Wal-Mart, the world’s largest retailer, looms large in this market, operating 520 retail stores in Mexico that gross $9 billion in annual sales, or one-third of the company’s international operating profit. And the Wal-Mart in the border town of Laredo, TX, is the highest grossing Wal-Mart in the U.S. Mexicans earning $5 a day replaced robots used in U.S. distribution centers resulting, officials say, in Wal-Mart’s Mexico City distribution center being the most efficient in the world.

Since NAFTA, exports of U.S.-made cars to Mexico have increased more than 1,000%. Chrysler, for example, exported 5,300 vehicles to Mexico in 1993 and 60,000 last year.

This example of dramatic growth in exports to Mexico has helped add about 900,000 new jobs in the U.S. — jobs that pay 13% to 18% higher than average. And more than half of the 3.5-million jobs created in Mexico since l995 are connected to trade, giving Mexicans more buying power for goods from both sides of the border and around the globe.

Barriers remain, however. Mexico still bars the sale of used trucks from the U.S. and will continue to do so until 2019 under NAFTA. In the past, Mexicans generally perceived the suspiciously “used” trucks from the U.S. as rolling junk, which they often were. At the moment, heavy-duty used trucks in the U.S. have the greatest buyers’ market in history — a market denied to prospective Mexican customers where the average used truck is early-’80s vintage and older.

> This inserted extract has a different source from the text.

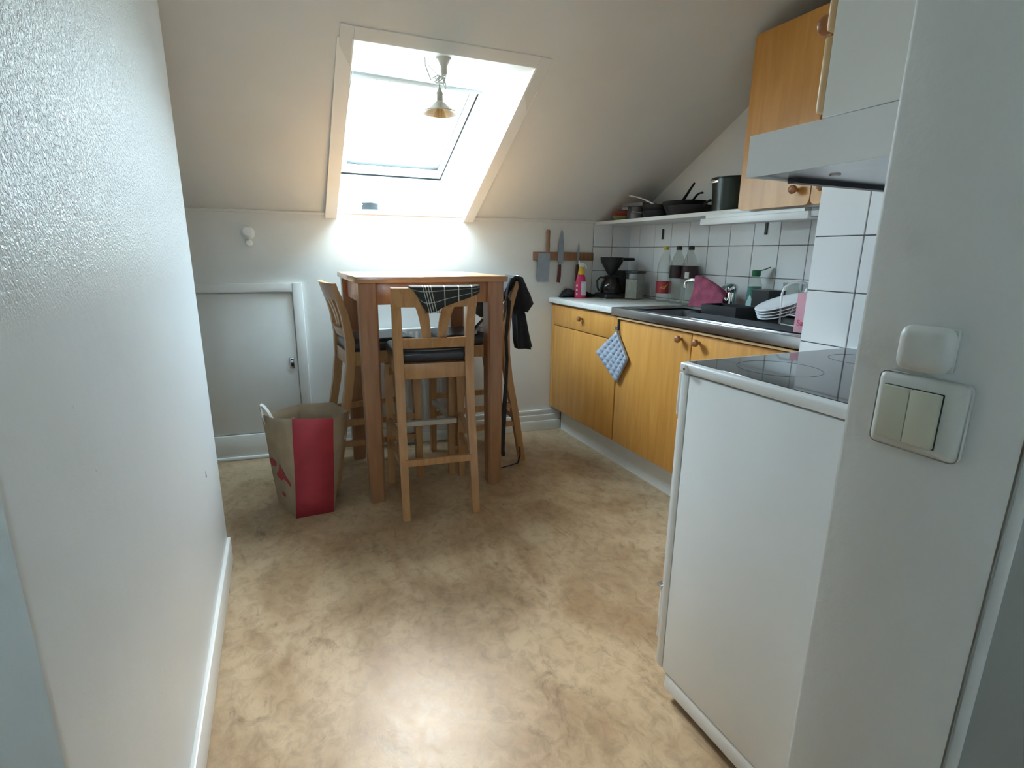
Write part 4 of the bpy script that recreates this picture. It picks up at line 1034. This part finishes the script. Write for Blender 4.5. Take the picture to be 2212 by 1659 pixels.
# plates leaning
for k in range(4):
    p = thing('plate', ['white plate leaning at the front of the dish rack', 'second white plate in the dish rack', 'third white plate in the dish rack', 'rear white plate in the dish rack'][k], 'plate', (1.874 - .004 * k, 1.525 + .002 * k, .958 + .0110 * k), group='plates stacked in the dish rack', rot=tuple(Matrix.Rotation(math.radians(21), 3, Vector((-.4, -.91, 0))).to_euler()))
    p.scale = (.9, .9, .9)
    MB().lathe([(.055, 0), (.058, -.001), (.078, .001), (.108, .0045), (.110, .0055), (.1095, .0085), (.106, .0088), (.077, .0045), (.055, .0025), (.001, .0025)], (0, 0, 0), 40).build('dish', M['porcelain'], p)
# wire rack
wr = thing('dish_rack', 'white wire dish rack standing on the black tray', 'dish rack', (1.935, 1.46, .908))
MB().tube([(-.13, .02, .010), (-.131, .021, .06), (-.134, .022, .125), (-.128, .019, .150), (-.110, .011, .166), (-.082, -.001, .172), (-.052, -.014, .168), (-.030, -.024, .150), (-.020, -.028, .12), (-.014, -.031, .06), (-.012, -.032, .010)], .0042, 10).build('end_hoop', M['porcelain'], wr)
MB().tube([(-.13, .015, .010), (-.12, -.02, .006), (-.12, -.10, .008), (-.12, -.22, .006)], .003, 8).build('base_wire', M['porcelain'], wr)
MB().tube([(-.012, -.032, .010), (-.015, -.10, .008), (-.02, -.22, .006)], .003, 8).build('base_wire', M['porcelain'], wr)
MB().tube([(-.125, .0, .048), (-.12, -.10, .046), (-.12, -.22, .046)], .0028, 8).build('side_wire', M['porcelain'], wr)
for i in range(7):
    y = -.01 - i * .03
    MB().tube([(-.12, y, .047), (-.10, y - .004, .085), (-.085, y - .006, .092), (-.06, y, .02)], .0022, 6).build('divider_wire', M['porcelain'], wr)
# glass jars on the tray
for k, (x, y, r_, h_, lab) in enumerate(((2.135, 1.715, .040, .152, 'empty glass jar behind the dish rack'), (2.135, 1.61, .042, .152, 'empty glass jar next to the tiled pier'))):
    j = thing('glass_jar', lab, 'jar', (x, y, .909), group='glass jars on the draining tray')
    MB().lathe([(r_ * .9, 0), (r_, .004), (r_, h_ * .75), (r_ * .8, h_ * .86), (r_ * .8, h_), (r_ * .77, h_), (r_ * .77, h_ * .86), (r_ * .96, h_ * .74), (r_ * .96, .006), (.001, .006)], (0, 0, 0), 26, cap=False).build('jar_body', M['pet'], j)
    MB().lathe([(r_ * .84, h_ * .93), (r_ * .84, h_ * .97)], (0, 0, 0), 26, cap=False).build('screw_thread', M['glass'], j)
# pink carton
pk = thing('pink_carton', 'pink carton at the right end of the sink', 'carton', (1.745, 1.305, .9065), math.radians(4))
MB().box(-.022, .045, -.05, .045, 0, .142, .001, 1).build('carton', M['pinkcard'], pk)
fc = bpy.data.curves.new('lettering', 'FONT'); fc.body = 'Sal'; fc.size = .030; fc.extrude = .0003
fo = bpy.data.objects.new('lettering', fc); COL.objects.link(fo)
bpy.context.view_layer.update()
me = bpy.data.meshes.new_from_object(fo.evaluated_get(bpy.context.evaluated_depsgraph_get()))
bpy.data.objects.remove(fo)
me.materials.clear(); me.materials.append(M['pink'])
lo = bpy.data.objects.new('lettering', me); COL.objects.link(lo); lo.parent = pk
lo.matrix_local = Matrix(((0, 0, -1, -.0224), (-1, 0, 0, .036), (0, 1, 0, .026), (0, 0, 0, 1)))

# ------------------------------------------------------------------ pots and pans on the shelf
def bowl(name, label, x, y, z, r, h, mat, grp):
    b = thing(name, label, 'bowl', (x, y, z), group=grp)
    MB().lathe([(r * .55, 0), (r * .6, .002), (r * .92, h * .7), (r, h), (r * .97, h), (r * .88, h * .7), (r * .5, .006), (.001, .006)], (0, 0, 0), 28).build('bowl_body', M[mat], b)
    MB().lathe([(r, h - .003), (r * 1.03, h - .002), (r * 1.03, h + .002), (r * .97, h + .001)], (0, 0, 0), 28).build('rim', M[mat], b)
bowl('bowl', 'green plastic bowl at the far end of the shelf', 2.03, 2.893, SHZ, .068, .026, 'bowlgreen', 'bowls at the end of the shelf')
bowl('bowl', 'red plastic bowl stacked on the green one', 2.03, 2.893, SHZ + .016, .070, .034, 'bowlred', 'bowls at the end of the shelf')
sp2 = thing('saucepan', 'small steel saucepan under the pale pan handle', 'saucepan', (2.035, 2.745, SHZ))
MB().lathe([(.066, 0), (.070, .004), (.070, .070), (.072, .072), (.068, .072), (.067, .006), (.001, .006)], (0, 0, 0), 30).build('pan_body', M['panmetal'], sp2)
MB().strip([(-.069, -.01, .055), (-.092, -.018, .060), (-.090, .04, .064)], (0, 0, 1), .016, .006).build('handle', M['steel'], sp2)
ld = thing('pan_lid', 'grey baking tin lying on the steel saucepan', 'baking tin', (2.03, 2.735, SHZ + .0755), rot=(0, math.radians(-2), .3))
mb = MB(); trough(mb, -.075, .065, -.075, .085, 0, .018, .002); mb.build('tin', M['panmetal'], ld, smooth=False)
def frypan(label, x, y, z, r, h, mat, hmat, hpath, tilt=(0, 0, 0)):
    p = thing('frying_pan', label, 'pan', (x, y, z), rot=tilt, group='frying pans piled on the shelf')
    MB().lathe([(r * .82, 0), (r * .85, .002), (r, h), (r * .985, h), (r * .83, .006), (.001, .006)], (0, 0, 0), 36).build('pan_body', M[mat], p)
    MB().tube(hpath, [.007] * (len(hpath) - 1) + [.009], 10, flat=(1, .6)).build('handle', M[hmat], p)
    return p
fp1 = frypan('large black frying pan at the bottom of the pile', 2.055, 2.335, SHZ, .130, .048, 'castiron', 'black', [(-.02, -.125, .04), (-.03, -.15, .052), (-.035, -.19, .062)])
fp2 = frypan('black frying pan with a looped handle on top of the pile', 2.055, 2.37, SHZ + .030, .120, .044, 'castiron', 'black', [(-.0, -.05, .040), (-.005, -.075, .056), (-.01, -.10, .072), (-.015, -.125, .077), (-.02, -.145, .076)])
MB().tube([(0, .025, .036), (-.01, -.02, .075), (-.02, -.065, .112), (-.03, -.092, .126), (-.038, -.088, .112), (-.03, -.03, .066), (-.02, .015, .036)], .0055, 8).build('looped_handle', M['black'], fp2)
fp3 = frypan('pale handled pan wedged between saucepan and black pans', 2.03, 2.567, SHZ + .036, .088, .034, 'castiron', 'porcelain', [(-.05, -.03, .036), (-.05, .05, .066), (-.05, .13, .088), (-.05, .20, .102)])
fp4 = frypan('dark sauté pan under the pale handled pan', 2.035, 2.565, SHZ, .090, .038, 'castiron', 'dullsteel', [(-.075, .05, .03), (-.095, .07, .034), (-.10, .10, .036)])
gp = thing('green_pot', 'tall dark green cooking pot next to the wall cabinet', 'pot', (2.062, 2.04, SHZ))
MB().lathe([(.088, 0), (.094, .004), (.098, .08), (.104, .148), (.108, .152), (.108, .156), (.101, .156), (.096, .148), (.090, .008), (.001, .008)], (0, 0, 0), 40).build('pot_body', M['darkgreen'], gp)
for s_ in (-1, 1):
    MB().tube([(s_ * .02 - .0, s_ * -.100, .142), (s_ * .025, s_ * -.128, .160), (-s_ * .0, s_ * -.135, .164), (-s_ * .025, s_ * -.128, .160), (-s_ * .02, s_ * -.100, .142)], .006, 8).build('handle', M['black'], gp)
MB().box(-.103, -.096, .0, .055, .132, .146, .003).build('lug', M['chrome'], gp)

As for new U.S. trucks, Mexico has a heavy 20% tariff on medium and heavy trucks. This tariff was supposed to be eliminated under NAFTA, but this has not happened yet. Since NAFTA took effect, U.S. truck manufacturers have opened plants in Mexico. In addition, U.S. truck leasing has been initiated in Mexico and is doing a brisk business under partnership arrangements.

The image of Mexico’s economy once stereotyped by a donkey cart on a sleepy, dusty road alongside a man with a blanket on his shoulder has long since faded. Today’s image is one of trucks delivering goods to a multinational super discount store. The man is very likely a production worker. He wears a “Made in the U.S.A” jacket as he stands with a basket of U.S.-produced food and clothing in the checkout line. The baseball cap on his head reads “NY.” His wage is $5 a day. He dreams of a $5-an-hour job so he can buy that $600 Sony television.

NAFTA is proving that our economy depends on that man’s dream coming true. It’s happening in a borderless market just down the road.